Guard weaves in underscoring by composer Benedict Sheehan with Baranski’s words and 10 carols that include “Silent Night” and “Deck the Halls” plus “Auld Lang Syne.”
Trimming was needed
Reciting the entire story would have created a Wagnerian-length evening.
“This manuscript itself is about 30,000 words and we needed about 5,000 to make it a concert length,” Guard said. “I tried to create space in the narrative for obvious musical exclamation points or emotional feelings, almost like arias in an opera.”
Sheehan had worked together with Guard on a 2020 recording “Once Upon a Time” that weaved together the Brothers Grimm’s “Snow White and the Seven Dwarves” and Hans Christian Andersen’s “The Little Mermaid.”
“I said why don’t you commission me to write choral underscoring for the narrative that can kind of stitch together these different choral pieces?” Sheehan said.
Baranski got narration experience in 2023 when she replaced Liev Schreiber with the Orpheus Chamber Orchestra at Carnegie Hall for Beethoven’s “Egmont.”
“I could do this the rest of my career,” she thought at the time. “Just put me in a concert hall surrounded by great musicians.”
Preparing for `Gilded Age’ return
After working with dialect coach Howard Samuelsohn, Baranski practiced on Zoom to hone a 19th-century voice and avoid cliché.
“I said this is a good warm up for Aunt Agnes because it’s that kind of speech we were taught at Juilliard,” the 73-year-old Baranski said, recalling lessons from Edith Skinner decades ago.
“Sometimes it’s just a question of modulating your voice, just different rhythms and staccato or legato,” she said. “I want the voice of the Ghost of Christmas past to be disembodied… ethereal.”
She didn’t have an urge to join in on the carols.
“We take from each other,” she said. “When the chorus first heard my version of it, I think it subtly influenced the feeling of it and I take from the mood of the carol and bring it into my interpretation.”
“It’s a really exciting back-and-forth actually,” Guard said. “It’s not really totally clear who’s driving the bus at times.”
Possibly an annual holiday entertainment
Baranski hopes the project has a future.
“We want to film this someday in the Morgan,” she said. “Make this a yearly event at the Morgan, because here’s the manuscript and people. It’s just one of those things like Handel’s `Messiah’ or `The Nutcracker.’”
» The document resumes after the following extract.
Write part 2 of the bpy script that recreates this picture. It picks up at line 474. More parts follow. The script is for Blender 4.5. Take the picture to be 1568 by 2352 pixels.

She’s going to gift the CD to her grandchildren, four boys ranging from ages 2 to 12. Among her previous holiday experiences was portraying Martha May Whovier in the 2000 movie “Dr. Seuss’ How the Grinch Stole Christmas.”
“They’re curiously not interested in my even being Martha May in `The Grinch,’” Baranski explained. “Their friends sometimes say: `That’s your grandmother.’ But I just want to be their grandma — do you know what I mean — and not somebody?”